We won’t ever perfectly center our pendulum, but thanks be to God that He has provided us with neighbors to help us day in and day out, moments of rest so we can be refreshed and encouraged, and forgiveness in Christ when we fail to see these gifts for the blessings they are.

Photo credit. Creative commons license.

2 Comments

  • Kelly

    Thank you for this article! I have been struggling with the issue of rest. I know that our true rest will be in heaven … that rest can be found when we receive God’s Word and receive the Lord’s Supper.

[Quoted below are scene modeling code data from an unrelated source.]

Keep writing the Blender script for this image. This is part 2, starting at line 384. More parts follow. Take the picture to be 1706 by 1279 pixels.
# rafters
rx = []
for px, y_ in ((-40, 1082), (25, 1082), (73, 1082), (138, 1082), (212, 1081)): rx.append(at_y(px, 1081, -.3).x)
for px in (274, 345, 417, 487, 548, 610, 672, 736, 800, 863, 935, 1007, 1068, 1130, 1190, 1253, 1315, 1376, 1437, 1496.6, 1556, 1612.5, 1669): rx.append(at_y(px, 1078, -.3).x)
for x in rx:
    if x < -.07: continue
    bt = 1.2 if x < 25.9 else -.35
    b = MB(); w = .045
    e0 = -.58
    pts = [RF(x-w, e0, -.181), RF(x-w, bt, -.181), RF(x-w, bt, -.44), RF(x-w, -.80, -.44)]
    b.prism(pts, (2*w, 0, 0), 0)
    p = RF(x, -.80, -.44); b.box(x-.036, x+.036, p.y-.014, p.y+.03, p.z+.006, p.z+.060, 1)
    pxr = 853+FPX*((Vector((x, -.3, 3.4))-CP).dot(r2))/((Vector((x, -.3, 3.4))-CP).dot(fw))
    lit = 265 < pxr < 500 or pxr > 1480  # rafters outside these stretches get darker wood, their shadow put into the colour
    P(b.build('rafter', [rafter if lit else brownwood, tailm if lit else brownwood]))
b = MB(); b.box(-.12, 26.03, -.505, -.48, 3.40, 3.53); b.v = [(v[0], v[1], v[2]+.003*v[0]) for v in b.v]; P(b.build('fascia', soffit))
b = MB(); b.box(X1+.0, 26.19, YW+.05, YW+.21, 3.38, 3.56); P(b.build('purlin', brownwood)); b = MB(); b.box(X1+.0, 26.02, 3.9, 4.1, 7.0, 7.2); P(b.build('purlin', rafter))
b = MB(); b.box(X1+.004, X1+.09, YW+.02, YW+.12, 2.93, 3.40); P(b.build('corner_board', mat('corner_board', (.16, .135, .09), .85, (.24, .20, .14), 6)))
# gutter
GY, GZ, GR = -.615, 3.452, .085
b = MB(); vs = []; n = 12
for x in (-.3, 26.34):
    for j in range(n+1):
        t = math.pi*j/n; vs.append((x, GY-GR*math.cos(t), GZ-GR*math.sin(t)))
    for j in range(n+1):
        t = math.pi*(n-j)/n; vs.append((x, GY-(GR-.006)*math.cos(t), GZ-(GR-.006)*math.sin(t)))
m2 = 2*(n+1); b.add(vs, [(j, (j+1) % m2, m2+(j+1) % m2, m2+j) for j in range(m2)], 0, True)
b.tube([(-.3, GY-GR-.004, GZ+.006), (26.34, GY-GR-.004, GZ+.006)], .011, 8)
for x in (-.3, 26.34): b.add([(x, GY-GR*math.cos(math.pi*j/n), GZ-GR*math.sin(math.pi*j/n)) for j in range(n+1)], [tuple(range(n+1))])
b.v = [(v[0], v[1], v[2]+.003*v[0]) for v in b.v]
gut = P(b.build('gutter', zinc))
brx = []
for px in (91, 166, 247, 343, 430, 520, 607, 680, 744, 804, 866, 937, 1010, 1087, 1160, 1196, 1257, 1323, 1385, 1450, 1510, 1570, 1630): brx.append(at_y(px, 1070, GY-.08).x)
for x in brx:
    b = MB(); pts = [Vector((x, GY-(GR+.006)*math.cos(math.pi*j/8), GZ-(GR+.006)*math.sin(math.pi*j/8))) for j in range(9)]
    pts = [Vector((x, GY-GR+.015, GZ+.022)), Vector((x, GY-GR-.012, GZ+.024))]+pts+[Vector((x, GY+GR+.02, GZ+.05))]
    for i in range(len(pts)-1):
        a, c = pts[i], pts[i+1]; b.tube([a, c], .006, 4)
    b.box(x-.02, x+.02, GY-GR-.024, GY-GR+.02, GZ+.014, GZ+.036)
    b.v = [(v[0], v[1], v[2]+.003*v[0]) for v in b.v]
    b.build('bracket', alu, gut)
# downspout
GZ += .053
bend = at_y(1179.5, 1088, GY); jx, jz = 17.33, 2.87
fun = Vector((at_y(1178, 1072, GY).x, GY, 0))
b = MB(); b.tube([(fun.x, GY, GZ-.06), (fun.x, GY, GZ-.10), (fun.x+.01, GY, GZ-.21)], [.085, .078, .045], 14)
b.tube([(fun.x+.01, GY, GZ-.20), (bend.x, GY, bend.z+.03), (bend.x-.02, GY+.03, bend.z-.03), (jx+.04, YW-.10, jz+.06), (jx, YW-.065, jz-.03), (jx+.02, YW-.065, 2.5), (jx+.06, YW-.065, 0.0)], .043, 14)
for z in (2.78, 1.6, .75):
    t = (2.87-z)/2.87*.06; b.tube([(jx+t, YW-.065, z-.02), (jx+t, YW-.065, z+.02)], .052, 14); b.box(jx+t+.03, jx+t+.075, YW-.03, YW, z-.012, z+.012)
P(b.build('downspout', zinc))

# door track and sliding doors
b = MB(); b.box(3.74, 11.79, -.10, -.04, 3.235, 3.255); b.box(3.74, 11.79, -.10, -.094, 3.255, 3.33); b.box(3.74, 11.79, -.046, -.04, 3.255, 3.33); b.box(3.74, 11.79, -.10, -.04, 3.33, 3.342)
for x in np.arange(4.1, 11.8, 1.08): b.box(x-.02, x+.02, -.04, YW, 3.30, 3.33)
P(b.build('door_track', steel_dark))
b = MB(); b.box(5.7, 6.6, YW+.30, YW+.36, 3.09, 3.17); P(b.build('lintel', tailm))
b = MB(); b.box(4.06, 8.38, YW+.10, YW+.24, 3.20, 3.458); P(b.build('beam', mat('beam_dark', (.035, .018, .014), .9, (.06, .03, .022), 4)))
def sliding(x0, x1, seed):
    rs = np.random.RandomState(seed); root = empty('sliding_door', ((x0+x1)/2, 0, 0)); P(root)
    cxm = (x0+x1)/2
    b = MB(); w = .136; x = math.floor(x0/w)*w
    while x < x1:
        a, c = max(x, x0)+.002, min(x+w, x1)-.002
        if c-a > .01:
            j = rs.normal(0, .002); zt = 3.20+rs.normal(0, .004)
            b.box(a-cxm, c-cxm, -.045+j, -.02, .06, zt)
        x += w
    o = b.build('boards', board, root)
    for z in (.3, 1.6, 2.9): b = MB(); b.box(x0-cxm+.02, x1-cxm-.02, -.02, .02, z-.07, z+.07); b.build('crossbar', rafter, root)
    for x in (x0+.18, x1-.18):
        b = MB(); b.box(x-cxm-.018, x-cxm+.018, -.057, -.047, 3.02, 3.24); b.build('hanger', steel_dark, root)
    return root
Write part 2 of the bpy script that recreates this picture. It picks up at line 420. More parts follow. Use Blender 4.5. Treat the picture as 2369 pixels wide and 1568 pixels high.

    Yet, I don’t know what physical and emotional rest looks like for my little (in age), large (in size!) family. I constantly run in survival mode … fueled by cups of coffee. I know there are seasons of life where you need to do this, but this has become the norm for our family. Very little sleep and no rest to meet the demands of everyday life. Also, I don’t want to rest inspite of my children (and husband), but with them. I don’t want to “just hang in there” until I can be away from my family so that I can rest. I don’t know how to refuel during a typical week or weekend, though, and end up more and more exhausted and depleted, such that it hampers my ability to serve my closest neighbors. This makes me so sad.

    Do you have any advice for how to rest and recuperate as a family?

    Thank you so much!

  • helen

    A ‘centered’ pendulum only occurs if the clock is stopped. :)

    Better keep it moving to appropriate rest as well as labor.